On the evidence he saw in the six-minute video, Avnet adopted the project, advanced start-up money, advised Conran as he wrote the script and convinced Jude Law, Gwyneth Paltrow and Angelina Jolie to play the leads.

“Kerry was an untried commodity, and it’s a big film, so it was somewhat difficult raising money by explaining to people that, well, Jon Avnet thinks he’s going to be really talented,” says Avnet. “I’ve made some successful movies, but my resume is not replete with ‘Spiderman’ and ’X-men.’ So, I’m not an expert. But I did really believe in Kerry and in his talent.”

Custom Workflow

To fully back that talent, Avnet set up a custom digital effects studio, complete with a blue-screen stage, in an abandoned building in Van Nuys. Here, a group of nearly 100 digital artists, modelers, animators and compositors would implement an amped-up version of the process Conran had pioneered in his apartment, creating the multi-layered 2D and 3D backgrounds for the yet-to-be shot live action.

Because Conran’s original idea, marrying live action with digital background, was still the MO for the production version of his movie, although on a much larger scale, it informed every aspect of the schedule and workflow.

In part to enable easy media interchange, they decided to shoot the production in HD digital video instead of film. Visual effects supervisor Darin Hollings notes that Macs played a similar role in the larger production as they did in Conran’s apartment. “Shooting HD was great, super-convenient, because we used a Kona card, so we could easily bring in any HD footage by using the Mac to pull the stuff off the HD deck.”

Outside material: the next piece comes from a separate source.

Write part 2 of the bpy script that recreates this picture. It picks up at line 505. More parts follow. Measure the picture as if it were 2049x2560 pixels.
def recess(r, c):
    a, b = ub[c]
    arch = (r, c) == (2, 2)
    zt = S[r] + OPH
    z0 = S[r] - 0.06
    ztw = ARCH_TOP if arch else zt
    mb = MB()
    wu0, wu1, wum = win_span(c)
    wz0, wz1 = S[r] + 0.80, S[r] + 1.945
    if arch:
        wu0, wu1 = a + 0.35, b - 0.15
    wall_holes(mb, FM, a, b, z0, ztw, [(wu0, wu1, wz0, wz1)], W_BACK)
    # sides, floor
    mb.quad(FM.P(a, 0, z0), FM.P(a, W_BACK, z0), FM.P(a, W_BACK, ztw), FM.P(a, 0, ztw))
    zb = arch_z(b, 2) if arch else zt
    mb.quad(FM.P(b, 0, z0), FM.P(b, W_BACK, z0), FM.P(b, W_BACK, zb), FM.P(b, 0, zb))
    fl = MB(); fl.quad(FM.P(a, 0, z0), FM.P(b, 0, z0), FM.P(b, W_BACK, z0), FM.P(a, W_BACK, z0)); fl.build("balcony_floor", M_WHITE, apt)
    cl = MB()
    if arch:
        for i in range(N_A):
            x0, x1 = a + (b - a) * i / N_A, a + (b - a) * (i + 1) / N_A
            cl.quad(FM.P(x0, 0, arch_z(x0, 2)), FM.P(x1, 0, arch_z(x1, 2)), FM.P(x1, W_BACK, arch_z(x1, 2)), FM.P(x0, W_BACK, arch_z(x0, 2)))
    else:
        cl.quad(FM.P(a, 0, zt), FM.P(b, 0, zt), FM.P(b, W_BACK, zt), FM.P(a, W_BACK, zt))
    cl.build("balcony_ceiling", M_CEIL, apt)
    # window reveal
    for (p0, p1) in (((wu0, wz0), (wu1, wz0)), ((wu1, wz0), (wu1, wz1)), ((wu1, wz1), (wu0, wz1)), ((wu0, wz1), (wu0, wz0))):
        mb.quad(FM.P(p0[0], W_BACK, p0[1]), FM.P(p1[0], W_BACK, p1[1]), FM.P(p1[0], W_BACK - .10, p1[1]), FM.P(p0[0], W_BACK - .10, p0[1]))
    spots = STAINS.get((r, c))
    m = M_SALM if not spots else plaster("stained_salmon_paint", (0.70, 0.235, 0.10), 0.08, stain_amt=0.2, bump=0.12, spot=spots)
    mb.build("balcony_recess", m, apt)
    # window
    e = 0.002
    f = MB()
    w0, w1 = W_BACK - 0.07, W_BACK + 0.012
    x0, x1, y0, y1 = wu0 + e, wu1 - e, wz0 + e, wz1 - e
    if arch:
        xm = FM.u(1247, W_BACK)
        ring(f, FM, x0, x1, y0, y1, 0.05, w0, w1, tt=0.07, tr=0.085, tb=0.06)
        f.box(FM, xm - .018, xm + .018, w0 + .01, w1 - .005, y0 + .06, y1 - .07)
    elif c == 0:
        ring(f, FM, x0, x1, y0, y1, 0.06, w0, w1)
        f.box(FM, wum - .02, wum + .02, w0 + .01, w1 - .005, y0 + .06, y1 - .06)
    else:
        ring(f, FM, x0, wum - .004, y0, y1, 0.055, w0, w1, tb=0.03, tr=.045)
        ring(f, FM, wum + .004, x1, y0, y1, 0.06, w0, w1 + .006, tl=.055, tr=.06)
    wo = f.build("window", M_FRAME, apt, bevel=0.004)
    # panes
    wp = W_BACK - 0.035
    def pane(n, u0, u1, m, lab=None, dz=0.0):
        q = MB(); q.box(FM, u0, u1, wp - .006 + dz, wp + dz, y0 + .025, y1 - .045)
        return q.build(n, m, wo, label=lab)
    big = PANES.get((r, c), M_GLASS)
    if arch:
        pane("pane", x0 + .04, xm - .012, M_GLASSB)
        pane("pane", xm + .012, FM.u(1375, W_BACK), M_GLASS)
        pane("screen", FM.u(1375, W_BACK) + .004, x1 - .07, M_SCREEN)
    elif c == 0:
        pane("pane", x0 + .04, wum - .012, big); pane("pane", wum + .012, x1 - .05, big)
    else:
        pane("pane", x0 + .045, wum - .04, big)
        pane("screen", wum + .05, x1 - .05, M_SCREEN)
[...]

And to ensure easier shooting and efficient assembly of the live action footage and the digital scenery, the entire movie was previsualized, shot-by-shot, before primary shooting began in London. This involved creating computer-generated storyboards of every shot, including some with digital stand-ins for the actors, and mapping them top down as grids on the blue-screen sound stages. For actors playing on an empty set, viewing the virtual sets on a monitor and then navigating the grids on the floor offered the only way to get their bearings.